I had hitherto continued to board with Godfrey, who lived in part of my house with his wife and children and had one side of the shop for his glazier’s business though he worked little, being always absorbed in his mathematics. Mrs. Godfrey projected a match for me with a relation’s daughter, took opportunities of bringing us often together till a serious courtship on my part ensued, the girl being in herself very deserving. The old folks encouraged me by continual invitations to supper and by leaving us together, till at length it was time to explain. Mrs. Godfrey managed our little treaty. I let her know that I expected as much money with their daughter as would pay off my remaining debt for the printing house, which I believe was not then above a hundred pounds. She brought me word they had no such sum to spare. I said they might mortgage their house in the loan office. The answer to this, after some days, was that they did not approve the match and therefore I was forbidden the house and the daughter shut up.

And now I set on foot my first project of a public nature, that for a subscription library.
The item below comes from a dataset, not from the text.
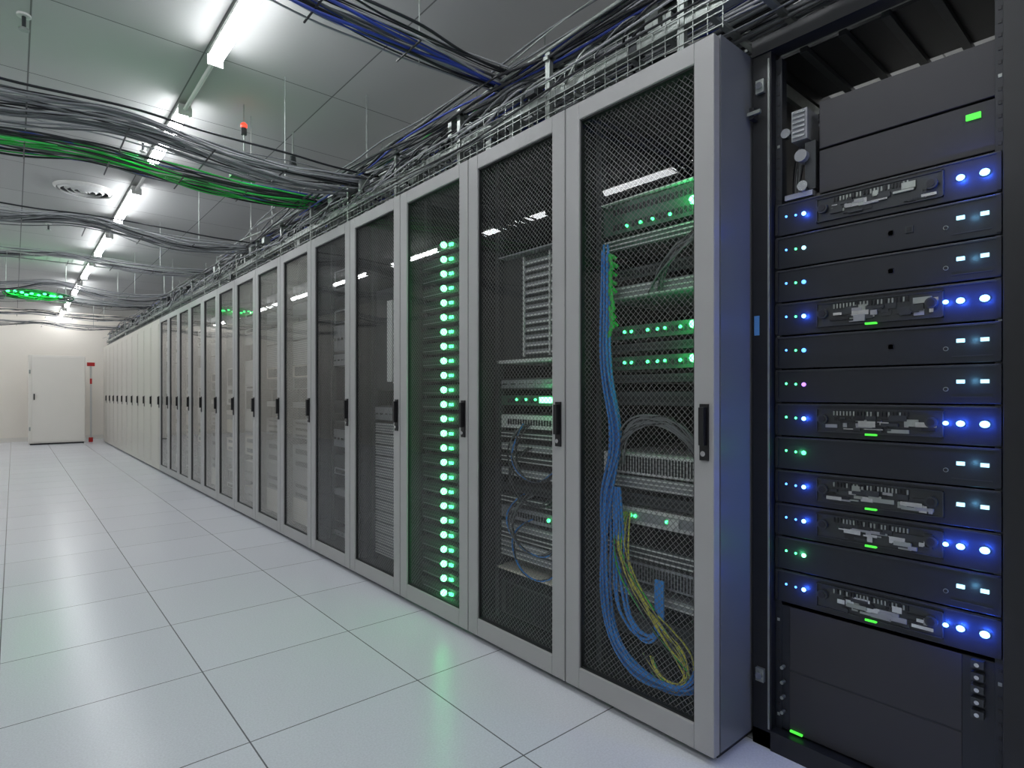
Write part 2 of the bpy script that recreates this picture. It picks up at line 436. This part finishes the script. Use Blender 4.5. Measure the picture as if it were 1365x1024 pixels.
q.box(FX-.03, FX, .872, .886, 1.92, 1.955, 'black'); q.box(FX-.035, FX-.025, .85, .89, 1.93, 1.94, 'zinc')
q.box(FX-.002, FX, .868, .884, 1.26, 1.32, 'label')
q.obj('hinges_and_label', rk)
q = MB()
q.box(FX+.03, FX+.6, .293, .705, 1.79, 1.925, 'blank'); q.box(FX+.03, FX+.6, .293, .705, 1.66, 1.784, 'blank')
q.box(FX+.028, FX+.05, .37, .79, .25, .44, 'blank'); q.box(FX+.028, FX+.05, .37, .79, .065, .245, 'blank')
q.box(FX+.03, FX+.6, .30, .82, .065, .44, 'server')
q.obj('blanking_panels', rk, bevel=.002)
q = MB()
q.box(FX+.025, FX+.03, .333, .362, 1.747, 1.761, 'l_lime')
for i in range(5):
    q.box(FX+.012, FX+.03, .325, .35, .30+i*.03, .318+i*.03, 'eqdark'); q.cyl((FX+.008, .338, .309+i*.03), (FX+.012, .338, .309+i*.03), .005, 'chrome')
q.box(FX+.02, FX+.10, .735, .78, 1.83, 1.92, 'eqgrey')
for i in range(6): q.box(FX+.014, FX+.02, .74, .775, 1.838+i*.014, 1.844+i*.014, 'chrome')
q.box(FX+.03, FX+.08, .715, .745, 1.68, 1.82, 'eqdark'); q.cyl((FX+.012, .795, 1.86), (FX+.03, .795, 1.86), .014, 'chrome')
q.cyl((FX+.01, .75, 1.78), (FX+.05, .75, 1.78), .018, 'eqgrey'); q.cyl((FX+.01, .745, 1.69), (FX+.05, .745, 1.69), .015, 'chrome')
q.box(FX+.02, FX+.05, .72, .80, 1.66, 1.675, 'eqgrey')
for i in range(4): q.cyl((FX+.01, .805, .12+i*.045), (FX+.028, .805, .12+i*.045), .005, 'zinc')
q.box(FX+.02, FX+.027, .75, .785, .068, .073, 'l_lime')
q.obj('brackets_and_ports', rk, bevel=0)
P = []
for i in range(9):
    j = lambda a=.03: R.uniform(-a, a)
    P.append(([(FX+.10, .80+j(.01), 1.66), (FX+.08, .79+j(.02), 1.80), (FX+.12, .78+j(.03), 1.93+j()), (FX+.2, .68+j(.05), 1.96+j(.02)), (FX+.3, .5+j(.08), 1.95+j(.02)), (FX+.4, .35, 1.97+j(.03))], .005, R.choice(('c_black', 'c_grey', 'c_black'))))
cables('rack_cables', P, rk)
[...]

I drew up the proposals, got them put into form by our great scrivener, Brockden, and by the help of my friends in the Junto, procured fifty subscribers of forty shillings each to begin with and ten shillings a year for fifty years, the term our company was to continue. We afterwards obtained a charter, the company being increased to one hundred. This was the mother of all the North American subscription libraries, now so numerous. It is become a great thing itself, and continually increasing. These libraries have improved the general conversation of the Americans, made the common tradesmen and farmers as intelligent as most gentlemen from other countries, and perhaps have contributed in some degree to the stand so generally made throughout the colonies in defense of their privileges.
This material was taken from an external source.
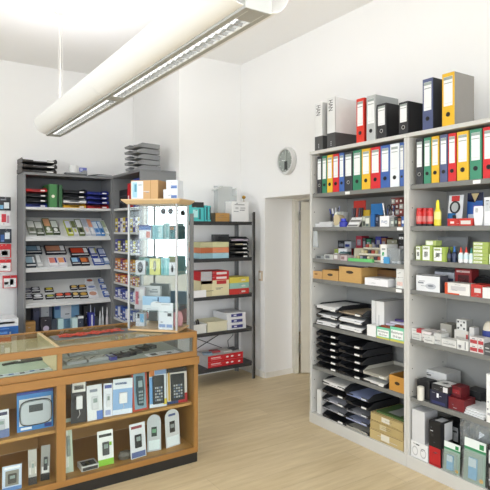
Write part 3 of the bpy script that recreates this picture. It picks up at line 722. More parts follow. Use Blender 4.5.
# magnifier pack
L, w, h = rpl(447, 461.5, 194.8, z, .10)
t = thing('magnifier_pack', 'black handled magnifying glass on blue and red card', 'magnifying glass', L, RR, None, .12)
MB().box(-w/2, 0, 0, w/2, .002, h, 'd8dcdf').box(-w/2, -.001, 0, w*.05, -.0001, h*.42, '1d6aa4').box(-w*.3, -.001, h*.8, w*.25, -.0001, h*.98, 'c03030').build('backing_card', t)
MB().lathe([(w*.33, -.002), (w*.33, -.012), (w*.26, -.012), (w*.26, -.002)], '17181a', (0, 0, h*.6), 28, axis='y', sy=1.15).build('rim', t)
MB().lathe([(w*.25, -.004), (w*.25, -.007)], M('a9adae', .2), (0, 0, h*.6), 24, axis='y', sy=1.15).build('lens', t)
MB().bar((0, -.008, h*.34), (w*.08, -.008, h*.02), w*.17, .012, '141416', (0, 1, 0)).build('handle', t)
rp('paper_clip_box', 'flat red box with white panel beneath the magnifier pack', 'box', 447.5, 472, 218.4, z, .09, 'bd2f26', [('f', .12, .3, .28, .6, 'f2d8d0'), ('f', .55, .2, .95, .7, 'd6d2cc'), ('f', .44, .0, .46, 1, '701c18')], xo=.008, top='8a2420')
L, w, h = rpl(466.5, 482, 192.5, z, .17)
t = thing('charger_pack', 'blue blister pack with tan top panel behind white device', 'pack', L, RR, None, .06)
MB().box(-w/2, 0, 0, w/2, .002, h, '2b62b0').prism([(-w*.25, h*.98), (w*.25, h*.98), (0, h*.72)], -.001, -.0002, 'c8b484').prism([(-w/2, h), (-w*.27, h), (0, h*.7), (w*.27, h), (w/2, h), (w/2, h*.75), (-w/2, h*.75)], -.0008, -.0003, '1c2140').box(-w*.1, -.001, h*.3, w/2, -.0002, h*.62, '6a62b4').build('backing_card', t)
MB().box(-w*.35, -.012, .01, w*.1, -.001, h*.35, 'c8d4e0').build('blister', t)
L, w, h = rpl(473, 482.5, 206, z, .02)
t = thing('label_printer', 'white handheld device with grey grille on near unit', 'device', L, RR)
MB().prism([(-w*.38, 0), (w*.38, 0), (w*.5, h*.6), (w*.45, h), (-w*.45, h), (-w*.5, h*.6)], 0, .05, 'ececec').build('body', t, bevel=.006)
g = MB()
for k in range(5): g.box(-w*.25, -.0012, h*(.68+.045*k), w*.05, -.0003, h*(.70+.045*k), '6d6f72')
g.build('grille', t)
rp('product_box', 'white and grey printed card pack at the right edge', 'pack', 484.3, 495, 197, z, .03, 'dfe0e2', [('f', .1, .5, .9, .9, 'c0c4c8'), ('f', .1, .1, .9, .3, 'f2f2f2')], xo=.03)
z = ZB[2]
GW = [('f', .05, .05, .72, .95, 'eef0ea'), ('f', .2, .3, .55, .6, '6c7468'), ('f', .1, .75, .6, .88, '9ab04a')]
for a, b, pt, xo, l in ((416, 421.6, 246, .03, 'narrow white and lime box at the left end'), (422.2, 432.6, 245.5, .02, 'wider white and lime box, second from the left'), (433.2, 445.2, 247, .012, 'wide white and lime box with grey device picture')):
    rp('ink_cartridge_box', l, 'box', a, b, pt, z, .08, '9db254', GW, xo=xo)
L, w, h = rpl(422.2, 432.6, 245.5, z, .02)
pack('ink_cartridge_box', 'small lime and white box lying atop the second box', 'box', .085, .06, .033, (L[0]+.01, L[1]-.02, z+h+.0005), RR, 'aebf70', [('f', .05, .1, .7, .9, 'e8ecdc')])
rp('laptop_case', 'grey metal plaque with round emboss leaning behind the glue bottles', 'panel', 435.5, 466.5, 236.5, z, .012, M('8a8c8c', .4, .3), [('f', .03, .04, .97, .96, '96989a'), ('f', .15, -.3+.35, .85, .85, '8a8c8d', 'o', 2)], xo=.3, tilt=.1)
BP = [(.8, 0), (1, .04), (1, .5), (.6, .66)]; CP = [(.55, .66), (.42, .8), (.2, 1)]
for a, b, pt, c, cap, l, xo in ((445.5, 450, 247, '23242c', '15161a', 'small black glue bottle at the left of the row', .03), (450.6, 455.2, 246.5, '22304e', '2c6ab4', 'small dark bottle with blue cap', .03),
                           (457, 461.8, 247.5, 'e6e6e6', 'd24a34', 'small white bottle with red cap, left one', .02), (462.3, 467.2, 247.2, 'e6e6e6', 'cf3c2c', 'small white bottle with red cap, right one', .02), (467.6, 472.2, 248, 'e2ecea', '2e8a7c', 'small white bottle with teal cap', .02)):
    glue(a, b, pt, z, xo, l, 'small bottles in the near unit', BP, CP, c, cap, 'c8dce0' if c[0] == 'e' else '3c4460')
L, w, h = rpl(472.8, 488, 242, z, .02)
for i in range(6):
    pack('ink_cartridge_box', 'lime and white flat box, %s in the stack of six' % (['bottom', 'fifth from top', 'fourth from top', 'third from top', 'second from top', 'topmost'][i]), 'box', w*(1-.01*(i % 2)), .09, h/6-.001, (L[0]+.002*(i % 3), L[1], z+i*h/6), RR, 'a2b45c', [('f', .05, .2, .62, .8, 'e3e8d2'), ('f', .1, .4, .5, .55, '8ca04c')], group='stacked lime boxes')
rp('ink_cartridge_box', 'lime box cut off at the right edge, lower shelf', 'box', 489, 498, 254, z, .08, 'a2b45c', GW, xo=.02)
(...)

This library afforded me the means of improvement by constant study, for which I set apart an hour or two each day and thus repaired in some degree the loss of the learned education my father once intended for me. Reading was the only amusement I allowed myself. I spent no time in taverns, games, or frolics of any kind. And my industry in my business continued as indefatigable as it was necessary. I was indebted for my printing house, I had a young family coming on to be educated, and I had to contend for business with two printers who were established in the place before me. My circumstances however, grew daily easier. My original habits of frugality continuing and my father having, among his instructions to me when a boy, frequently repeated a proverb of Solomon, “Seest thou a man diligent in his calling, he shall stand before kings.” I from thence considered industry as a means of obtaining wealth and distinction, which encouraged me, though I did not think that I should ever literally stand before kings. Which however has since happened, for I have stood before five and even had the honor of sitting down with one, the King of Denmark, to dinner.

We have an English proverb that says, “he that would thrive, must ask his wife”. It was lucky for me that I had one as much disposed to industry and frugality as myself. She assisted me cheerfully in my business, folding and stitching pamphlets, tending shop, purchasing old linen rags for the paper makers, etc., etc. We kept no idle servants, our table was plain and simple, our furniture of the cheapest. For instance, my breakfast was a long time bread and milk (no tea) and I ate it out of a two-penny earthen porringer with a pewter spoon. But mark how luxury will enter families and make a progress in spite of principle: being called one morning to breakfast, I found it in a China bowl with a spoon of silver! They had been bought for me without my knowledge by my wife and had cost her the enormous sum of three-and-twenty shillings, for which she had no other excuse or apology to make but that she thought her husband deserved a silver spoon and China bowl as well as any of his neighbors. This was the first appearance of plate and China in our house, which afterward in a course of years, as our wealth increased, augmented gradually to several hundred pounds in value.